YOUR INSTRUCTIONS:
Copy out the listing exactly.

DATA:
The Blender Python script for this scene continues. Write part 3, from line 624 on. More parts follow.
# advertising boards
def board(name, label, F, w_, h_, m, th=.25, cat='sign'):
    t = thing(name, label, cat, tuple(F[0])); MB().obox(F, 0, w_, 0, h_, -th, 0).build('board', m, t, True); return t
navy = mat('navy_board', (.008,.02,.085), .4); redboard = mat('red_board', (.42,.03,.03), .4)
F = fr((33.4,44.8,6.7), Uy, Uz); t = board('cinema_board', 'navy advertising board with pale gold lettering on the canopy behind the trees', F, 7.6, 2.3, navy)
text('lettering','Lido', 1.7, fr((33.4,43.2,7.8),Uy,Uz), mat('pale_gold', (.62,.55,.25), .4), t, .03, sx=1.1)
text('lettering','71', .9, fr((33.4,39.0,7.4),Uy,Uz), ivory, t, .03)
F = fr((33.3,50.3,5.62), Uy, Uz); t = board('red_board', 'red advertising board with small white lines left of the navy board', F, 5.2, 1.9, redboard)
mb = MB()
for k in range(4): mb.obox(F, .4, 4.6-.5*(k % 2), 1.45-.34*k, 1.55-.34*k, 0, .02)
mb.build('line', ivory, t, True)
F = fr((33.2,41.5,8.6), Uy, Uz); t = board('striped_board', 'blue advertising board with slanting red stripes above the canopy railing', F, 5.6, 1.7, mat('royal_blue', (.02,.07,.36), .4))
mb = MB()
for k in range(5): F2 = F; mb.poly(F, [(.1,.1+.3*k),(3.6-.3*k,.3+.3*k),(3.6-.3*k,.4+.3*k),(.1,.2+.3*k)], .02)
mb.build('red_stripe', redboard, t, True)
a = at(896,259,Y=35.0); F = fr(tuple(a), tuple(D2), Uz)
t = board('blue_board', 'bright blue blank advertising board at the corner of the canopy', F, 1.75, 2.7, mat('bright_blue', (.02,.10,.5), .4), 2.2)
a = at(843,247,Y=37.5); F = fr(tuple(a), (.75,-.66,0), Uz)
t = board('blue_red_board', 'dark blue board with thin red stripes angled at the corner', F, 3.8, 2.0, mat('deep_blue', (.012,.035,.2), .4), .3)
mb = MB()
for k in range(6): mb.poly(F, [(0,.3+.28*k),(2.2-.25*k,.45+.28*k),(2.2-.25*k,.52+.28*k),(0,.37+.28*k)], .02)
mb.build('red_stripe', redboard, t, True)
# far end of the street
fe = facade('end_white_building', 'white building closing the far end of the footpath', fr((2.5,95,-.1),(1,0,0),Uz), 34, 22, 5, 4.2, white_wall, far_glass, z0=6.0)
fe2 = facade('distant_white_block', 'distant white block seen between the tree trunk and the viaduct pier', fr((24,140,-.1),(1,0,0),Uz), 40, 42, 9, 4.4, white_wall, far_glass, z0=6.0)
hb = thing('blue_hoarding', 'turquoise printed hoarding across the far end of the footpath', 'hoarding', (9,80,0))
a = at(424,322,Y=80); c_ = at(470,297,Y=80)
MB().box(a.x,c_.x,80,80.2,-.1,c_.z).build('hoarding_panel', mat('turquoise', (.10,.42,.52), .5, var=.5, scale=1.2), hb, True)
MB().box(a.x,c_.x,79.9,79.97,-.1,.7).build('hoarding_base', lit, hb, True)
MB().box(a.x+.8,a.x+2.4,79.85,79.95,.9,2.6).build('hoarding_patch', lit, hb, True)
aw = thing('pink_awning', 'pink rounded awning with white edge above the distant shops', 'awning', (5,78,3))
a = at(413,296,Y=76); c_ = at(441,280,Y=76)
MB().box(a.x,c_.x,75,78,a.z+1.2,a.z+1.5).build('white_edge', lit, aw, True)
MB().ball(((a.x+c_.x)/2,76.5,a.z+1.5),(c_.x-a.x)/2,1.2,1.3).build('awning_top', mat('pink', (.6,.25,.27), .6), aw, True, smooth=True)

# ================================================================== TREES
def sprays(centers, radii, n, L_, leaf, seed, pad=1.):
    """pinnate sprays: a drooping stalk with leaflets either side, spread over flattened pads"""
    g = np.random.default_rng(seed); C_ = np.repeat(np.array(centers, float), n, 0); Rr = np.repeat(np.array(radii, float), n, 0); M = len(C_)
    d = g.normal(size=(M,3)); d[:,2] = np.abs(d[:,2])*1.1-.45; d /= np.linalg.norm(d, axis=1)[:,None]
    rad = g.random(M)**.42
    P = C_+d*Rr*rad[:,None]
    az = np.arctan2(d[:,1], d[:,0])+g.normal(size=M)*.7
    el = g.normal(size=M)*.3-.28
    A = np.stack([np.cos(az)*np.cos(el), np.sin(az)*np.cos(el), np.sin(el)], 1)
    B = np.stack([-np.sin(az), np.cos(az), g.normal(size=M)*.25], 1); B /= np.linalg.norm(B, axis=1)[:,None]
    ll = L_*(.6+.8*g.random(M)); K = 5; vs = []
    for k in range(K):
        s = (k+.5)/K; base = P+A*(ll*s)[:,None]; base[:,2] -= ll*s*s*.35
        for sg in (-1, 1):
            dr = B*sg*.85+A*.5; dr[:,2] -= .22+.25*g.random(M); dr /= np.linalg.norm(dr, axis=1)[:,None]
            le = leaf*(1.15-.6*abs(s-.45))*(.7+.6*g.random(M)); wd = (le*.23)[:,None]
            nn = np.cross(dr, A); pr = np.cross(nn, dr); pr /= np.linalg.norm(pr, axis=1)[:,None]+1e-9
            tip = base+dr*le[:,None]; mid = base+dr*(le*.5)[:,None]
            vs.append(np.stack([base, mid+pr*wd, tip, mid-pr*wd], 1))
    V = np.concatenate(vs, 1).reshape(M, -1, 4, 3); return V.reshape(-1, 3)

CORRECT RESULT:
The Blender Python script for this scene continues. Write part 3, from line 624 on. More parts follow.
# advertising boards
def board(name, label, F, w_, h_, m, th=.25, cat='sign'):
    t = thing(name, label, cat, tuple(F[0])); MB().obox(F, 0, w_, 0, h_, -th, 0).build('board', m, t, True); return t
navy = mat('navy_board', (.008,.02,.085), .4); redboard = mat('red_board', (.42,.03,.03), .4)
F = fr((33.4,44.8,6.7), Uy, Uz); t = board('cinema_board', 'navy advertising board with pale gold lettering on the canopy behind the trees', F, 7.6, 2.3, navy)
text('lettering','Lido', 1.7, fr((33.4,43.2,7.8),Uy,Uz), mat('pale_gold', (.62,.55,.25), .4), t, .03, sx=1.1)
text('lettering','71', .9, fr((33.4,39.0,7.4),Uy,Uz), ivory, t, .03)
F = fr((33.3,50.3,5.62), Uy, Uz); t = board('red_board', 'red advertising board with small white lines left of the navy board', F, 5.2, 1.9, redboard)
mb = MB()
for k in range(4): mb.obox(F, .4, 4.6-.5*(k % 2), 1.45-.34*k, 1.55-.34*k, 0, .02)
mb.build('line', ivory, t, True)
F = fr((33.2,41.5,8.6), Uy, Uz); t = board('striped_board', 'blue advertising board with slanting red stripes above the canopy railing', F, 5.6, 1.7, mat('royal_blue', (.02,.07,.36), .4))
mb = MB()
for k in range(5): F2 = F; mb.poly(F, [(.1,.1+.3*k),(3.6-.3*k,.3+.3*k),(3.6-.3*k,.4+.3*k),(.1,.2+.3*k)], .02)
mb.build('red_stripe', redboard, t, True)
a = at(896,259,Y=35.0); F = fr(tuple(a), tuple(D2), Uz)
t = board('blue_board', 'bright blue blank advertising board at the corner of the canopy', F, 1.75, 2.7, mat('bright_blue', (.02,.10,.5), .4), 2.2)
a = at(843,247,Y=37.5); F = fr(tuple(a), (.75,-.66,0), Uz)
t = board('blue_red_board', 'dark blue board with thin red stripes angled at the corner', F, 3.8, 2.0, mat('deep_blue', (.012,.035,.2), .4), .3)
mb = MB()
for k in range(6): mb.poly(F, [(0,.3+.28*k),(2.2-.25*k,.45+.28*k),(2.2-.25*k,.52+.28*k),(0,.37+.28*k)], .02)
mb.build('red_stripe', redboard, t, True)
# far end of the street
fe = facade('end_white_building', 'white building closing the far end of the footpath', fr((2.5,95,-.1),(1,0,0),Uz), 34, 22, 5, 4.2, white_wall, far_glass, z0=6.0)
fe2 = facade('distant_white_block', 'distant white block seen between the tree trunk and the viaduct pier', fr((24,140,-.1),(1,0,0),Uz), 40, 42, 9, 4.4, white_wall, far_glass, z0=6.0)
hb = thing('blue_hoarding', 'turquoise printed hoarding across the far end of the footpath', 'hoarding', (9,80,0))
a = at(424,322,Y=80); c_ = at(470,297,Y=80)
MB().box(a.x,c_.x,80,80.2,-.1,c_.z).build('hoarding_panel', mat('turquoise', (.10,.42,.52), .5, var=.5, scale=1.2), hb, True)
MB().box(a.x,c_.x,79.9,79.97,-.1,.7).build('hoarding_base', lit, hb, True)
MB().box(a.x+.8,a.x+2.4,79.85,79.95,.9,2.6).build('hoarding_patch', lit, hb, True)
aw = thing('pink_awning', 'pink rounded awning with white edge above the distant shops', 'awning', (5,78,3))
a = at(413,296,Y=76); c_ = at(441,280,Y=76)
MB().box(a.x,c_.x,75,78,a.z+1.2,a.z+1.5).build('white_edge', lit, aw, True)
MB().ball(((a.x+c_.x)/2,76.5,a.z+1.5),(c_.x-a.x)/2,1.2,1.3).build('awning_top', mat('pink', (.6,.25,.27), .6), aw, True, smooth=True)

# ================================================================== TREES
def sprays(centers, radii, n, L_, leaf, seed, pad=1.):
    """pinnate sprays: a drooping stalk with leaflets either side, spread over flattened pads"""
    g = np.random.default_rng(seed); C_ = np.repeat(np.array(centers, float), n, 0); Rr = np.repeat(np.array(radii, float), n, 0); M = len(C_)
    d = g.normal(size=(M,3)); d[:,2] = np.abs(d[:,2])*1.1-.45; d /= np.linalg.norm(d, axis=1)[:,None]
    rad = g.random(M)**.42
    P = C_+d*Rr*rad[:,None]
    az = np.arctan2(d[:,1], d[:,0])+g.normal(size=M)*.7
    el = g.normal(size=M)*.3-.28
    A = np.stack([np.cos(az)*np.cos(el), np.sin(az)*np.cos(el), np.sin(el)], 1)
    B = np.stack([-np.sin(az), np.cos(az), g.normal(size=M)*.25], 1); B /= np.linalg.norm(B, axis=1)[:,None]
    ll = L_*(.6+.8*g.random(M)); K = 5; vs = []
    for k in range(K):
        s = (k+.5)/K; base = P+A*(ll*s)[:,None]; base[:,2] -= ll*s*s*.35
        for sg in (-1, 1):
            dr = B*sg*.85+A*.5; dr[:,2] -= .22+.25*g.random(M); dr /= np.linalg.norm(dr, axis=1)[:,None]
            le = leaf*(1.15-.6*abs(s-.45))*(.7+.6*g.random(M)); wd = (le*.23)[:,None]
            nn = np.cross(dr, A); pr = np.cross(nn, dr); pr /= np.linalg.norm(pr, axis=1)[:,None]+1e-9
            tip = base+dr*le[:,None]; mid = base+dr*(le*.5)[:,None]
            vs.append(np.stack([base, mid+pr*wd, tip, mid-pr*wd], 1))
    V = np.concatenate(vs, 1).reshape(M, -1, 4, 3); return V.reshape(-1, 3)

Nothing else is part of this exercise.